STATED TASK:
Can you give all the records again without altering a single character?

● ● ● ●

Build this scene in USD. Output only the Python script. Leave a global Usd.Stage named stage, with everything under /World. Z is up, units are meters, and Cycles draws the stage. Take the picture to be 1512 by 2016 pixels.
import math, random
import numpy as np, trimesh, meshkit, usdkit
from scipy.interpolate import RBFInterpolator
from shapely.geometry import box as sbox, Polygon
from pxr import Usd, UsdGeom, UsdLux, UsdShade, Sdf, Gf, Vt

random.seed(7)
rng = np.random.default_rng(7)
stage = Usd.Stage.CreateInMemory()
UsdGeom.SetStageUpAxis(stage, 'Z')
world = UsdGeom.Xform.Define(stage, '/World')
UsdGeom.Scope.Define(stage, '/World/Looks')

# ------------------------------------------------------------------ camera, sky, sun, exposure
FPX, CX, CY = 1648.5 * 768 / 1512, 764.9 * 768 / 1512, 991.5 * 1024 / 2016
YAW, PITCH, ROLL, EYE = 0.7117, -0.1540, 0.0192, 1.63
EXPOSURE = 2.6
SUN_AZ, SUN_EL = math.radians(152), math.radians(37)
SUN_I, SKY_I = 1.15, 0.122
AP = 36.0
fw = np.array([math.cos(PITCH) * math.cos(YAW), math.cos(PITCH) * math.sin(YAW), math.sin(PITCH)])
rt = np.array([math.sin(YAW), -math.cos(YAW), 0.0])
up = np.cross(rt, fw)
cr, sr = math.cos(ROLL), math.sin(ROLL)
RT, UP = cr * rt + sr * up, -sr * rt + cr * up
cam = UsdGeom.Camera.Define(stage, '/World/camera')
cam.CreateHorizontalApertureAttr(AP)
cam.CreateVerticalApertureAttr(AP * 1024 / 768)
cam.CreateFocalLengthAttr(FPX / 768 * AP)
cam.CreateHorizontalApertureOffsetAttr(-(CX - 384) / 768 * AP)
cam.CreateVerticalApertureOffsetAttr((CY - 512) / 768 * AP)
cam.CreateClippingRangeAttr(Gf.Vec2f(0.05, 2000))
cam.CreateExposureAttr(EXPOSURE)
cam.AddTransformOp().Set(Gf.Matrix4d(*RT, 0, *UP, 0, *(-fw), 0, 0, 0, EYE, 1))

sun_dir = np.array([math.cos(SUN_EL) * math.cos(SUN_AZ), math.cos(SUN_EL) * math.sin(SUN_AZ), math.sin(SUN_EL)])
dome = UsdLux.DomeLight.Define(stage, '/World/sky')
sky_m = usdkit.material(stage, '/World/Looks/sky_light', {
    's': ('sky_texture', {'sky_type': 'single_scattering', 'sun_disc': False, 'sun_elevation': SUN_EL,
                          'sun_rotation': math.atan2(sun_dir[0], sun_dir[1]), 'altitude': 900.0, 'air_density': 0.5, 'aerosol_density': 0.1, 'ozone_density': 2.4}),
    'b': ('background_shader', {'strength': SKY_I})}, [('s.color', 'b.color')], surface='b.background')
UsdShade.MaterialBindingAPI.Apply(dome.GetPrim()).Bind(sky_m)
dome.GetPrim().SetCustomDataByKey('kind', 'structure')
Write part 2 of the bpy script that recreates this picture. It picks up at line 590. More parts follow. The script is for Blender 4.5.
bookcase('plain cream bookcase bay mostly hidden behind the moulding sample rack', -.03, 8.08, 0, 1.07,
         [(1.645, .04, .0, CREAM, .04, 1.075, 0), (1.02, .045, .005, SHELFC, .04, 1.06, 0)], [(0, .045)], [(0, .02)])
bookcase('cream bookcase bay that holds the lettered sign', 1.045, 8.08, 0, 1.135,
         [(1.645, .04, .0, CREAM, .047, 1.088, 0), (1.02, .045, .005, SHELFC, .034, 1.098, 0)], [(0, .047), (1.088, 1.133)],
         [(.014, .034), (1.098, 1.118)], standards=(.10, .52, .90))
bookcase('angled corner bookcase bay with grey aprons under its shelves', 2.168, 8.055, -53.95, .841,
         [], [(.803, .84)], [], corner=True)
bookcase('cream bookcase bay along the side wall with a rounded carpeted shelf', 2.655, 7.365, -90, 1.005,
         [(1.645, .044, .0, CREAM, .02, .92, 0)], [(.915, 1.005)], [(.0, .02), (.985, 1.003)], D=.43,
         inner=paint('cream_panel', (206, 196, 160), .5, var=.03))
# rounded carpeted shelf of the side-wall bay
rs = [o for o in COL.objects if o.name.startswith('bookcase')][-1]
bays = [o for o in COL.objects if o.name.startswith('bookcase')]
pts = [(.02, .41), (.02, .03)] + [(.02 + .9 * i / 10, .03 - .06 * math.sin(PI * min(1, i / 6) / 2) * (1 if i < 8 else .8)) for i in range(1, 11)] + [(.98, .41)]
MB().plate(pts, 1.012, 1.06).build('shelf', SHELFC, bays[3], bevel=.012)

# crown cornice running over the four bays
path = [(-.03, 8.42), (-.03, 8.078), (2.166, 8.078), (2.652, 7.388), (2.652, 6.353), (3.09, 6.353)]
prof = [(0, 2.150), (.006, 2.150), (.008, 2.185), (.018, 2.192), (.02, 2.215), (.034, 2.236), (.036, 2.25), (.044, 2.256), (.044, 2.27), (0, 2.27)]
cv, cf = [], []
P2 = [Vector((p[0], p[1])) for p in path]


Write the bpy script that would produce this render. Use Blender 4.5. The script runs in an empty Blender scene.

● ● ● ●

WORKED SOLUTION:
Build this scene in USD. Output only the Python script. Leave a global Usd.Stage named stage, with everything under /World. Z is up, units are meters, and Cycles draws the stage. Take the picture to be 1512 by 2016 pixels.
import math, random
import numpy as np, trimesh, meshkit, usdkit
from scipy.interpolate import RBFInterpolator
from shapely.geometry import box as sbox, Polygon
from pxr import Usd, UsdGeom, UsdLux, UsdShade, Sdf, Gf, Vt

random.seed(7)
rng = np.random.default_rng(7)
stage = Usd.Stage.CreateInMemory()
UsdGeom.SetStageUpAxis(stage, 'Z')
world = UsdGeom.Xform.Define(stage, '/World')
UsdGeom.Scope.Define(stage, '/World/Looks')

# ------------------------------------------------------------------ camera, sky, sun, exposure
FPX, CX, CY = 1648.5 * 768 / 1512, 764.9 * 768 / 1512, 991.5 * 1024 / 2016
YAW, PITCH, ROLL, EYE = 0.7117, -0.1540, 0.0192, 1.63
EXPOSURE = 2.6
SUN_AZ, SUN_EL = math.radians(152), math.radians(37)
SUN_I, SKY_I = 1.15, 0.122
AP = 36.0
fw = np.array([math.cos(PITCH) * math.cos(YAW), math.cos(PITCH) * math.sin(YAW), math.sin(PITCH)])
rt = np.array([math.sin(YAW), -math.cos(YAW), 0.0])
up = np.cross(rt, fw)
cr, sr = math.cos(ROLL), math.sin(ROLL)
RT, UP = cr * rt + sr * up, -sr * rt + cr * up
cam = UsdGeom.Camera.Define(stage, '/World/camera')
cam.CreateHorizontalApertureAttr(AP)
cam.CreateVerticalApertureAttr(AP * 1024 / 768)
cam.CreateFocalLengthAttr(FPX / 768 * AP)
cam.CreateHorizontalApertureOffsetAttr(-(CX - 384) / 768 * AP)
cam.CreateVerticalApertureOffsetAttr((CY - 512) / 768 * AP)
cam.CreateClippingRangeAttr(Gf.Vec2f(0.05, 2000))
cam.CreateExposureAttr(EXPOSURE)
cam.AddTransformOp().Set(Gf.Matrix4d(*RT, 0, *UP, 0, *(-fw), 0, 0, 0, EYE, 1))

sun_dir = np.array([math.cos(SUN_EL) * math.cos(SUN_AZ), math.cos(SUN_EL) * math.sin(SUN_AZ), math.sin(SUN_EL)])
dome = UsdLux.DomeLight.Define(stage, '/World/sky')
sky_m = usdkit.material(stage, '/World/Looks/sky_light', {
    's': ('sky_texture', {'sky_type': 'single_scattering', 'sun_disc': False, 'sun_elevation': SUN_EL,
                          'sun_rotation': math.atan2(sun_dir[0], sun_dir[1]), 'altitude': 900.0, 'air_density': 0.5, 'aerosol_density': 0.1, 'ozone_density': 2.4}),
    'b': ('background_shader', {'strength': SKY_I})}, [('s.color', 'b.color')], surface='b.background')
UsdShade.MaterialBindingAPI.Apply(dome.GetPrim()).Bind(sky_m)
dome.GetPrim().SetCustomDataByKey('kind', 'structure')
Write part 2 of the bpy script that recreates this picture. It picks up at line 590. More parts follow. The script is for Blender 4.5.
bookcase('plain cream bookcase bay mostly hidden behind the moulding sample rack', -.03, 8.08, 0, 1.07,
         [(1.645, .04, .0, CREAM, .04, 1.075, 0), (1.02, .045, .005, SHELFC, .04, 1.06, 0)], [(0, .045)], [(0, .02)])
bookcase('cream bookcase bay that holds the lettered sign', 1.045, 8.08, 0, 1.135,
         [(1.645, .04, .0, CREAM, .047, 1.088, 0), (1.02, .045, .005, SHELFC, .034, 1.098, 0)], [(0, .047), (1.088, 1.133)],
         [(.014, .034), (1.098, 1.118)], standards=(.10, .52, .90))
bookcase('angled corner bookcase bay with grey aprons under its shelves', 2.168, 8.055, -53.95, .841,
         [], [(.803, .84)], [], corner=True)
bookcase('cream bookcase bay along the side wall with a rounded carpeted shelf', 2.655, 7.365, -90, 1.005,
         [(1.645, .044, .0, CREAM, .02, .92, 0)], [(.915, 1.005)], [(.0, .02), (.985, 1.003)], D=.43,
         inner=paint('cream_panel', (206, 196, 160), .5, var=.03))
# rounded carpeted shelf of the side-wall bay
rs = [o for o in COL.objects if o.name.startswith('bookcase')][-1]
bays = [o for o in COL.objects if o.name.startswith('bookcase')]
pts = [(.02, .41), (.02, .03)] + [(.02 + .9 * i / 10, .03 - .06 * math.sin(PI * min(1, i / 6) / 2) * (1 if i < 8 else .8)) for i in range(1, 11)] + [(.98, .41)]
MB().plate(pts, 1.012, 1.06).build('shelf', SHELFC, bays[3], bevel=.012)

# crown cornice running over the four bays
path = [(-.03, 8.42), (-.03, 8.078), (2.166, 8.078), (2.652, 7.388), (2.652, 6.353), (3.09, 6.353)]
prof = [(0, 2.150), (.006, 2.150), (.008, 2.185), (.018, 2.192), (.02, 2.215), (.034, 2.236), (.036, 2.25), (.044, 2.256), (.044, 2.27), (0, 2.27)]
cv, cf = [], []
P2 = [Vector((p[0], p[1])) for p in path]


Write the bpy script that would produce this render. Use Blender 4.5. The script runs in an empty Blender scene.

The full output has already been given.